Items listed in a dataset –
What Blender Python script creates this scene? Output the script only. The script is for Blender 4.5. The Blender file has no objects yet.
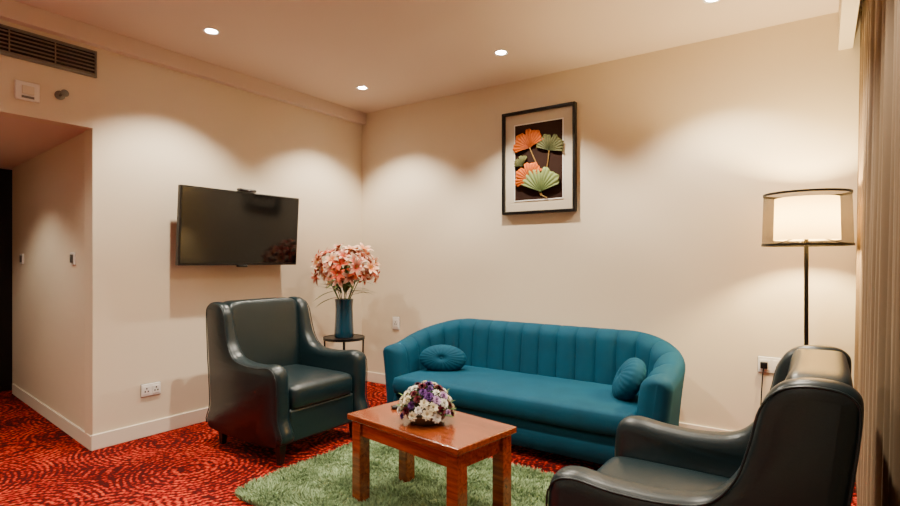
import bpy, bmesh, math, random
import numpy as np
from mathutils import Vector, Matrix, Quaternion
random.seed(7); np.random.seed(7)
D=bpy.data; COL=bpy.context.scene.collection
pi=math.pi
def lin(r,g,b):
    f=lambda c:(c/255/12.92) if c/255<=.04045 else ((c/255+.055)/1.055)**2.4
    return (f(r),f(g),f(b),1)
# ---------------- materials
def mat(name,col,rough=.6,metal=0,bump=0,bscale=40,bdist=.01,var=0,vscale=6,sheen=0,emis=None,es=0,coat=0,spec=None):
    m=D.materials.new(name); m.use_nodes=True; nt=m.node_tree; b=nt.nodes['Principled BSDF']
    b.inputs['Base Color'].default_value=col; b.inputs['Roughness'].default_value=rough; b.inputs['Metallic'].default_value=metal
    if spec is not None: b.inputs['Specular IOR Level'].default_value=spec
    if sheen:
        b.inputs['Sheen Weight'].default_value=sheen; b.inputs['Sheen Roughness'].default_value=.4
        b.inputs['Sheen Tint'].default_value=tuple(min(1,c*3) for c in col[:3])+(1,)
    if coat: b.inputs['Coat Weight'].default_value=coat; b.inputs['Coat Roughness'].default_value=.15
    if emis: b.inputs['Emission Color'].default_value=emis; b.inputs['Emission Strength'].default_value=es
    tc=nt.nodes.new('ShaderNodeTexCoord')
    if bump:
        n=nt.nodes.new('ShaderNodeTexNoise'); n.inputs['Scale'].default_value=bscale; n.inputs['Detail'].default_value=4
        bp=nt.nodes.new('ShaderNodeBump'); bp.inputs['Strength'].default_value=bump; bp.inputs['Distance'].default_value=bdist
        nt.links.new(tc.outputs['Object'],n.inputs['Vector']); nt.links.new(n.outputs['Fac'],bp.inputs['Height']); nt.links.new(bp.outputs['Normal'],b.inputs['Normal'])
    if var:
        n=nt.nodes.new('ShaderNodeTexNoise'); n.inputs['Scale'].default_value=vscale; n.inputs['Detail'].default_value=3
        r=nt.nodes.new('ShaderNodeMix'); r.data_type='RGBA'
        r.inputs[6].default_value=tuple(c*(1-var) for c in col[:3])+(1,); r.inputs[7].default_value=tuple(min(1,c*(1+var)) for c in col[:3])+(1,)
        nt.links.new(tc.outputs['Object'],n.inputs['Vector']); nt.links.new(n.outputs['Fac'],r.inputs[0]); nt.links.new(r.outputs[2],b.inputs['Base Color'])
    return m
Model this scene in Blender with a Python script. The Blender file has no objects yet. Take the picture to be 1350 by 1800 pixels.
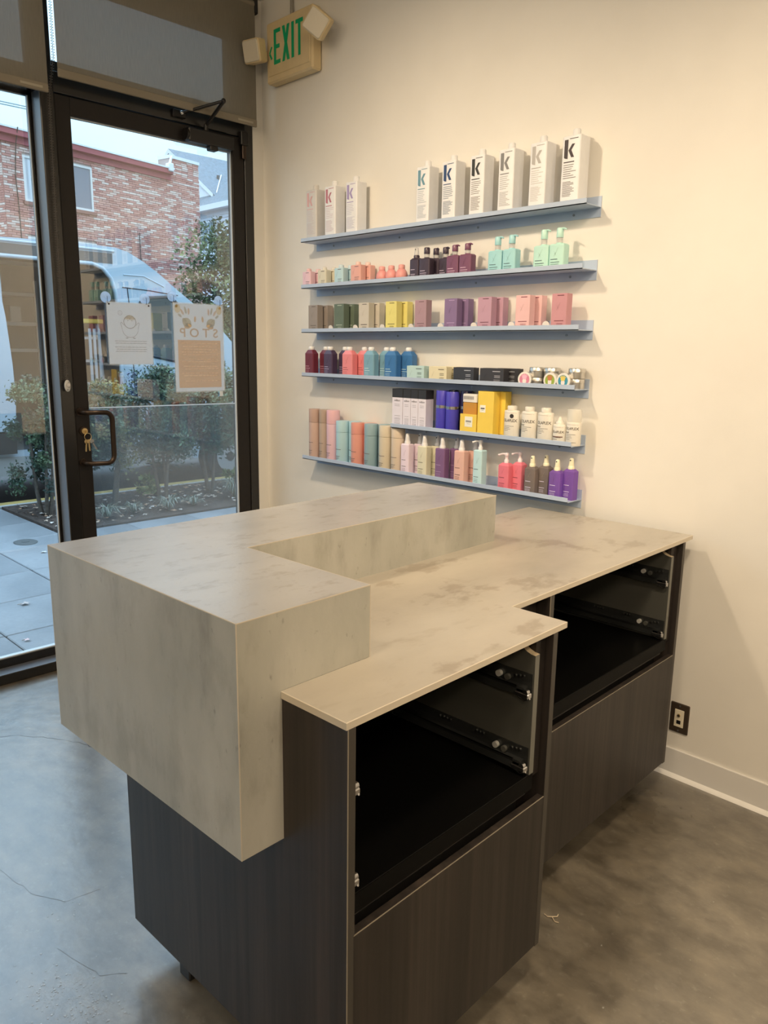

Prompt – Write out the records above exactly as they appear, leaving out any pictures.

Exercise response –
What Blender Python script creates this scene? Output the script only. The script is for Blender 4.5. The Blender file has no objects yet.
import bpy, bmesh, math, random
import numpy as np
from mathutils import Vector, Matrix, Quaternion
random.seed(7); np.random.seed(7)
D=bpy.data; COL=bpy.context.scene.collection
pi=math.pi
def lin(r,g,b):
    f=lambda c:(c/255/12.92) if c/255<=.04045 else ((c/255+.055)/1.055)**2.4
    return (f(r),f(g),f(b),1)
# ---------------- materials
def mat(name,col,rough=.6,metal=0,bump=0,bscale=40,bdist=.01,var=0,vscale=6,sheen=0,emis=None,es=0,coat=0,spec=None):
    m=D.materials.new(name); m.use_nodes=True; nt=m.node_tree; b=nt.nodes['Principled BSDF']
    b.inputs['Base Color'].default_value=col; b.inputs['Roughness'].default_value=rough; b.inputs['Metallic'].default_value=metal
    if spec is not None: b.inputs['Specular IOR Level'].default_value=spec
    if sheen:
        b.inputs['Sheen Weight'].default_value=sheen; b.inputs['Sheen Roughness'].default_value=.4
        b.inputs['Sheen Tint'].default_value=tuple(min(1,c*3) for c in col[:3])+(1,)
    if coat: b.inputs['Coat Weight'].default_value=coat; b.inputs['Coat Roughness'].default_value=.15
    if emis: b.inputs['Emission Color'].default_value=emis; b.inputs['Emission Strength'].default_value=es
    tc=nt.nodes.new('ShaderNodeTexCoord')
    if bump:
        n=nt.nodes.new('ShaderNodeTexNoise'); n.inputs['Scale'].default_value=bscale; n.inputs['Detail'].default_value=4
        bp=nt.nodes.new('ShaderNodeBump'); bp.inputs['Strength'].default_value=bump; bp.inputs['Distance'].default_value=bdist
        nt.links.new(tc.outputs['Object'],n.inputs['Vector']); nt.links.new(n.outputs['Fac'],bp.inputs['Height']); nt.links.new(bp.outputs['Normal'],b.inputs['Normal'])
    if var:
        n=nt.nodes.new('ShaderNodeTexNoise'); n.inputs['Scale'].default_value=vscale; n.inputs['Detail'].default_value=3
        r=nt.nodes.new('ShaderNodeMix'); r.data_type='RGBA'
        r.inputs[6].default_value=tuple(c*(1-var) for c in col[:3])+(1,); r.inputs[7].default_value=tuple(min(1,c*(1+var)) for c in col[:3])+(1,)
        nt.links.new(tc.outputs['Object'],n.inputs['Vector']); nt.links.new(n.outputs['Fac'],r.inputs[0]); nt.links.new(r.outputs[2],b.inputs['Base Color'])
    return m
Model this scene in Blender with a Python script. The Blender file has no objects yet. Take the picture to be 1350 by 1800 pixels.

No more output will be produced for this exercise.